### Task goal
Among the lines below, list those containing the string "from".

▼

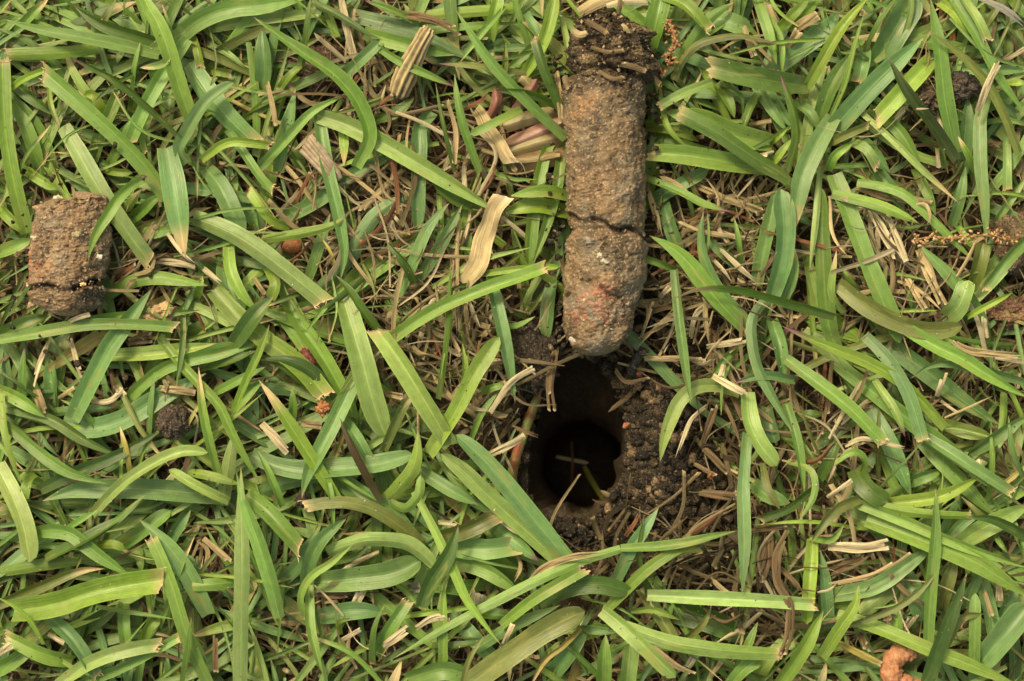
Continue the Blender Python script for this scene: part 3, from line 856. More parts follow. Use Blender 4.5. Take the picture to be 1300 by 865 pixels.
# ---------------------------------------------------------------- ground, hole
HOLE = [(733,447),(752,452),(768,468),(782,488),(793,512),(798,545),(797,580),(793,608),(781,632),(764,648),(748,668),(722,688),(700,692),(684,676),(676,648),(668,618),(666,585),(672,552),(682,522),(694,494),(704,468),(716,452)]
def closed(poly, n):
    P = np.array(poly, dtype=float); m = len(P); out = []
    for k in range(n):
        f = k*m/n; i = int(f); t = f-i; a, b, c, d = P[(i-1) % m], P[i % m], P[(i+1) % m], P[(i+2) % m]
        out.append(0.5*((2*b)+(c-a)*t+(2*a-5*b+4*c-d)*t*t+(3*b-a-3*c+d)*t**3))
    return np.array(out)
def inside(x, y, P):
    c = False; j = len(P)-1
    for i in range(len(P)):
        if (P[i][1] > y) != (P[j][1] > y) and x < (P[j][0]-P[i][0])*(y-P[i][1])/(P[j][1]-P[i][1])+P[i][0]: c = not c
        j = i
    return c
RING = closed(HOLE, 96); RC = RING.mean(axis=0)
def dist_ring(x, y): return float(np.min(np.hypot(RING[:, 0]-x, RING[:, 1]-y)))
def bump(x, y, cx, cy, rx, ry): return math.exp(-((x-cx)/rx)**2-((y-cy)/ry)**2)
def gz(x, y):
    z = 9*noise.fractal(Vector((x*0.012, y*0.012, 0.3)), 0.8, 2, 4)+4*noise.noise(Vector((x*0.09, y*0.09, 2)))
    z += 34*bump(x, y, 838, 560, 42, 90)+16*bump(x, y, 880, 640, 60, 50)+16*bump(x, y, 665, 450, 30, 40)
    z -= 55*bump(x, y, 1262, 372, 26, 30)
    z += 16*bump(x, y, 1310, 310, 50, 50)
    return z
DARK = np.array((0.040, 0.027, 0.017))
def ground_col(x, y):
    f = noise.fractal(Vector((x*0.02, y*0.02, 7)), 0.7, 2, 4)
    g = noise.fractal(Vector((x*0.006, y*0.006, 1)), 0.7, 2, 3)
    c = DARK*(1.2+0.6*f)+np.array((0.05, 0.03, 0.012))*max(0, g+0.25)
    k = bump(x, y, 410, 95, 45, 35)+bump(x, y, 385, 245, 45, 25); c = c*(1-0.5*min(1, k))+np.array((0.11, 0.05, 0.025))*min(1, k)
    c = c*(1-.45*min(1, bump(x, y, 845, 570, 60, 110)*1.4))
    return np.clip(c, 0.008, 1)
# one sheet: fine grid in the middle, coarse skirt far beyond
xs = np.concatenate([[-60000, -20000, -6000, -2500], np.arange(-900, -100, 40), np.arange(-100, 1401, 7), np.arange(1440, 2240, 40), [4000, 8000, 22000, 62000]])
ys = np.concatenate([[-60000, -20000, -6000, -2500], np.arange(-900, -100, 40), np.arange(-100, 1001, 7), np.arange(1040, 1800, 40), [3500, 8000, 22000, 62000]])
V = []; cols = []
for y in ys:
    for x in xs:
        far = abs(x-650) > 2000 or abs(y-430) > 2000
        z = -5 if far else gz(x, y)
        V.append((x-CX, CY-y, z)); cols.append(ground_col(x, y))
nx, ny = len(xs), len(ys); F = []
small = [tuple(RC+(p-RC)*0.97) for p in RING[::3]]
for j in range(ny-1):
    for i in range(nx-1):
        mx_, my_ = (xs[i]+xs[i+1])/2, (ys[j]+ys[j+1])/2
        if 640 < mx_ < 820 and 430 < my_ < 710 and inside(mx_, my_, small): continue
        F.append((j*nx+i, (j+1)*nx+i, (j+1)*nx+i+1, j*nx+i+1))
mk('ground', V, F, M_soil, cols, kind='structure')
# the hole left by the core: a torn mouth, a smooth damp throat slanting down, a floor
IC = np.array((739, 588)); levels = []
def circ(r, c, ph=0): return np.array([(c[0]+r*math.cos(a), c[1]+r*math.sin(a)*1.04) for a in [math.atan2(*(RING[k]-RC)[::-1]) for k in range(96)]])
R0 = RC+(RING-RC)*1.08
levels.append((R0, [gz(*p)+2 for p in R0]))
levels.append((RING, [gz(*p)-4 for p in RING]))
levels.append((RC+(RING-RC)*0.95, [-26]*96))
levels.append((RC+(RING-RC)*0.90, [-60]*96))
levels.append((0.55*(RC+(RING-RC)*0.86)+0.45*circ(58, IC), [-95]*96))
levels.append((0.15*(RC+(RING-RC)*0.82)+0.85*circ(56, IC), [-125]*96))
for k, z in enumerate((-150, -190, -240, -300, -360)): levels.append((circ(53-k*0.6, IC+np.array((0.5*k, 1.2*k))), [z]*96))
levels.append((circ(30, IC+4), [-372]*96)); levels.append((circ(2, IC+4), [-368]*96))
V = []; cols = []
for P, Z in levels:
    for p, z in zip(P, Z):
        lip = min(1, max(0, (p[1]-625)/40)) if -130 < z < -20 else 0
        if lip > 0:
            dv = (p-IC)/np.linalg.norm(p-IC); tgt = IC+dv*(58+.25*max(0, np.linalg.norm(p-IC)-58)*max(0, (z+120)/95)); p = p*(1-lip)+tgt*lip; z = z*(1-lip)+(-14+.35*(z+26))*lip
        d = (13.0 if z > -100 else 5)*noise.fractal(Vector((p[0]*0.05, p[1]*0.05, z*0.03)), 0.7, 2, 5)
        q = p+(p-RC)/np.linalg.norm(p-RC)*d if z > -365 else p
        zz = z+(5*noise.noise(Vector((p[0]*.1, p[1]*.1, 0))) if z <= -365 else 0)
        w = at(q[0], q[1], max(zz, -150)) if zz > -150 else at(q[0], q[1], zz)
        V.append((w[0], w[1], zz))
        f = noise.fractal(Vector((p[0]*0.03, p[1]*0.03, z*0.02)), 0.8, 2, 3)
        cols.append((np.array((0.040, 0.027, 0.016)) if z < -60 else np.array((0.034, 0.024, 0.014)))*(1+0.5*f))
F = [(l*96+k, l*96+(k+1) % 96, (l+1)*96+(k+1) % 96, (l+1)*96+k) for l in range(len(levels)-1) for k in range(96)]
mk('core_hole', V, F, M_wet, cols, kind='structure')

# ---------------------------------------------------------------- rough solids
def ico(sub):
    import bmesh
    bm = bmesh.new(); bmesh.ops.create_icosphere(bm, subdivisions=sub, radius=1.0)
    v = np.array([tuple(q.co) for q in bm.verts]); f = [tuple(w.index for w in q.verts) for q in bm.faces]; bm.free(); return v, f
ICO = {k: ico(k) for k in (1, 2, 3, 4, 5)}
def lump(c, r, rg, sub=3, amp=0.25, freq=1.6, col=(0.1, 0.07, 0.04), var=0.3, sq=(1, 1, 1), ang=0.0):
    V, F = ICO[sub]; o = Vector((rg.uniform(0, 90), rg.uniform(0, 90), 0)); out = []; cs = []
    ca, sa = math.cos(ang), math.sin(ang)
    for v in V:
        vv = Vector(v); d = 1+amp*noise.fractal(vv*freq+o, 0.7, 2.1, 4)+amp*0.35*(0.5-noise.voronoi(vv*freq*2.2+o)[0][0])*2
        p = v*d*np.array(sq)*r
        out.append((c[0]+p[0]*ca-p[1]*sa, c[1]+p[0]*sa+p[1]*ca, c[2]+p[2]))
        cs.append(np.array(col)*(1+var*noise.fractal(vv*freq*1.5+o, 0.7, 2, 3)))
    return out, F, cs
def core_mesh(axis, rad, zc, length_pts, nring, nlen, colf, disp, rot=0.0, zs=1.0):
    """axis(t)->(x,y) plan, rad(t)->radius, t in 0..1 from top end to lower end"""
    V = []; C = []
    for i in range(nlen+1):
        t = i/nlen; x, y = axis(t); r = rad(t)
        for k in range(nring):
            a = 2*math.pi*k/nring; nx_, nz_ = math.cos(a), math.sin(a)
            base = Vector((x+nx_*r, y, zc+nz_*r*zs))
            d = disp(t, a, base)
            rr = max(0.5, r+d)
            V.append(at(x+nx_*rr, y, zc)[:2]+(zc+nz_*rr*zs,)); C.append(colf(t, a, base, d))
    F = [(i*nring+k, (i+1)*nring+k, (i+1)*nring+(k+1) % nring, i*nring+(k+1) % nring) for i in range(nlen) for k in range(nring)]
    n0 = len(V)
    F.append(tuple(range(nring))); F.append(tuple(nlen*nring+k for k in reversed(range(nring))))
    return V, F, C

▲

### Response to this task
Continue the Blender Python script for this scene: part 3, from line 856. More parts follow. Use Blender 4.5. Take the picture to be 1300 by 865 pixels.
    """axis(t)->(x,y) plan, rad(t)->radius, t in 0..1 from top end to lower end"""